Für viele Soldaten ist diese Situation nicht nur unbefriedigend, sie für auf lange Sicht dazu, dass auch die Soldaten, die anfangs einen Sinn in ihrem Tun gesehen haben, immer mehr zweifeln. Meine Gespräche mit Rückkehrern sprechen da für sich. Nahezu alle haben resigniert und sind der festen Überzeugung, dass die Situation in Nordafghanistan eher schlimmer als besser werden wird. Längst haben die Taliban, gerade im Bereich Kunduz, die Überhand gewonnen, zwingen der ISAF-Truppe ihren Willen auf.

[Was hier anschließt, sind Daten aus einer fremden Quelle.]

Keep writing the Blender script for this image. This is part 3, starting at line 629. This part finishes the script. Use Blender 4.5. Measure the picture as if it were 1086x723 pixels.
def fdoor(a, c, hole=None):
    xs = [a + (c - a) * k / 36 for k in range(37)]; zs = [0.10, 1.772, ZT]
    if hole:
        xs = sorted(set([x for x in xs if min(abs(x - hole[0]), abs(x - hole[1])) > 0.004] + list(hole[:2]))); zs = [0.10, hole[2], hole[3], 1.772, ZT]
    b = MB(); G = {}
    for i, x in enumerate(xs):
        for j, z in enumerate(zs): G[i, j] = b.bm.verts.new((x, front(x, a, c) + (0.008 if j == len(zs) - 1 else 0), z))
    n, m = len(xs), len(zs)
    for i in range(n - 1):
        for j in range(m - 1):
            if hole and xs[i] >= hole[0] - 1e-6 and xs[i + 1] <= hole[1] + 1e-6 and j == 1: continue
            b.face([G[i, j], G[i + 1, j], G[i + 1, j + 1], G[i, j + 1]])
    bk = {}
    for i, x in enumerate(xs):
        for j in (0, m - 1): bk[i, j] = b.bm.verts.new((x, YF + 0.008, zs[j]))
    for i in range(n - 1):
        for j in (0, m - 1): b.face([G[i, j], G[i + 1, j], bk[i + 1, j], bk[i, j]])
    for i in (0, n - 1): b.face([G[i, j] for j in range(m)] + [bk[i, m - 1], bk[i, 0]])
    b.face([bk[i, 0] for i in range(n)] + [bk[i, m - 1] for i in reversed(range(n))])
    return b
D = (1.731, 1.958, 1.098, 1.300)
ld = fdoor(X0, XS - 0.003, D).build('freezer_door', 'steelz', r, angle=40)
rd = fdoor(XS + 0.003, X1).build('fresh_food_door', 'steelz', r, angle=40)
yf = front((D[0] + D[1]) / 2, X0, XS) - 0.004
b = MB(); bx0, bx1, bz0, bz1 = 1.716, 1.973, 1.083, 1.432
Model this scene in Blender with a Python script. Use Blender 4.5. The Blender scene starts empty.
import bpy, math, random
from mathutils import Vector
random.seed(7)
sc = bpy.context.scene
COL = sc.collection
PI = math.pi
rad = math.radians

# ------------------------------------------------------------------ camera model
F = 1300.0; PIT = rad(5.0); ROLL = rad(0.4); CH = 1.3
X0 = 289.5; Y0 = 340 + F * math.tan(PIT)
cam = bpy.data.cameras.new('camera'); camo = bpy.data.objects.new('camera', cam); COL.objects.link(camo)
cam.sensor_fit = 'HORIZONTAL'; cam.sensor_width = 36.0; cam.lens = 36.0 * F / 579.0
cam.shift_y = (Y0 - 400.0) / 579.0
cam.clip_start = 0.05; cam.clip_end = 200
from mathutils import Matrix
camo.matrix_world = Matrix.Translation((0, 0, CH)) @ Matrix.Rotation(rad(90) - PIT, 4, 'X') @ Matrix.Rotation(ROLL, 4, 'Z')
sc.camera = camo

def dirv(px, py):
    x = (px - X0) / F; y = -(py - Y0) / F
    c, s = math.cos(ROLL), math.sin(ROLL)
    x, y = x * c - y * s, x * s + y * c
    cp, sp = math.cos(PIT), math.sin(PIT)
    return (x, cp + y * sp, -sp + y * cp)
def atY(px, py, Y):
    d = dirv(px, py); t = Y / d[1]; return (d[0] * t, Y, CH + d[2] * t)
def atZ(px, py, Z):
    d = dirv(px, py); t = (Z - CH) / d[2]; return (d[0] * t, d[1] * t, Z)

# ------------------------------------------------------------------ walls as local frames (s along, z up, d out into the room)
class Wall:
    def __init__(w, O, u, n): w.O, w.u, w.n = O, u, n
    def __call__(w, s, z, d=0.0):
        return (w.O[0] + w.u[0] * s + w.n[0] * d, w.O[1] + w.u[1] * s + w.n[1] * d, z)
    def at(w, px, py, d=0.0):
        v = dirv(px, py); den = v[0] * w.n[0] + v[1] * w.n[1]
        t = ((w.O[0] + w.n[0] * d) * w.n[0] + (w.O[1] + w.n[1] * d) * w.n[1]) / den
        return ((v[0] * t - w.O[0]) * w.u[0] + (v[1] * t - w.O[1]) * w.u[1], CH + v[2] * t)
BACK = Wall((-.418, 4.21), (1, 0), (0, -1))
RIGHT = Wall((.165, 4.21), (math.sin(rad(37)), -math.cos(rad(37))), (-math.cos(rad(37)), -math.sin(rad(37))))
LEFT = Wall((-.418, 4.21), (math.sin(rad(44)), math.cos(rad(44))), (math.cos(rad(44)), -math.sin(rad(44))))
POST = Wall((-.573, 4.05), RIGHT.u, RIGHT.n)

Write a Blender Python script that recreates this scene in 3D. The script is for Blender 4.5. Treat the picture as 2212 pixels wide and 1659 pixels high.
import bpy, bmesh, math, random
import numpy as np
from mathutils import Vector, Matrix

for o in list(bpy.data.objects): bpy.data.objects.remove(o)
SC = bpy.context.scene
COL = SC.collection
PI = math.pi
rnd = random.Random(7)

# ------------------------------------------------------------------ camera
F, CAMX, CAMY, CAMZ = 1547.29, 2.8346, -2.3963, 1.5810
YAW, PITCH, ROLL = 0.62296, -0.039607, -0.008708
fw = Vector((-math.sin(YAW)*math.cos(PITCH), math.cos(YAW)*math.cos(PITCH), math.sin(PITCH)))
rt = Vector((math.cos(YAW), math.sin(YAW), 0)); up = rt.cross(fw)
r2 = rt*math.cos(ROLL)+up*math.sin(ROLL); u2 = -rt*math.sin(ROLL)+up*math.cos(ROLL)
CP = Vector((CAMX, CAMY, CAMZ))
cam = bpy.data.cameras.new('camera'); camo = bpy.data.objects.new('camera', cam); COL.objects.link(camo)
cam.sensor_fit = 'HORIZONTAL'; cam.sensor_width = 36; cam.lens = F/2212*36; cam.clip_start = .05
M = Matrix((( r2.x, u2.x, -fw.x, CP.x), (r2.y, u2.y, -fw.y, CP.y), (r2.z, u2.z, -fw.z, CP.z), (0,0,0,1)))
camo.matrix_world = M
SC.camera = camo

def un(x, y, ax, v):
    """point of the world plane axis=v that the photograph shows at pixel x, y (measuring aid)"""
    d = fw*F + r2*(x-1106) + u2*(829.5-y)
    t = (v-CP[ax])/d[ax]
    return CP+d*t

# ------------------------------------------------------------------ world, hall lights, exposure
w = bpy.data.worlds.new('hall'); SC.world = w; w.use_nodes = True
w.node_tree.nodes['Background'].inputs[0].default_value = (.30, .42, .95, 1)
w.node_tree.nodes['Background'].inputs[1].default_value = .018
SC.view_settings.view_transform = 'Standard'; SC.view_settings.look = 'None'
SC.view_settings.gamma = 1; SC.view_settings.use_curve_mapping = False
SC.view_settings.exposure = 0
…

Ganze Landstriche werden durch die Soldaten nicht mehr befahren, weil die Taliban zu stark geworden sind. Zur Angst der Soldaten, verwundet oder getötet zu werden, kommt die Ungwissheit darüber, sich bei “zivilen” Opfern vor der deutschen Staatsanwaltschaft verantworten zu müssen.

Wenn also die Bundeswehr Deutschland “auch am Hindukusch verteidigt”, dann haben die Soldaten Anspruch auf Rechtssicherheit und Rückhalt in der Politik genauso wie in der Bevölkerung. In der jetzigen Situation sind die Soldaten in Afghanistan eher Opfer als Täter.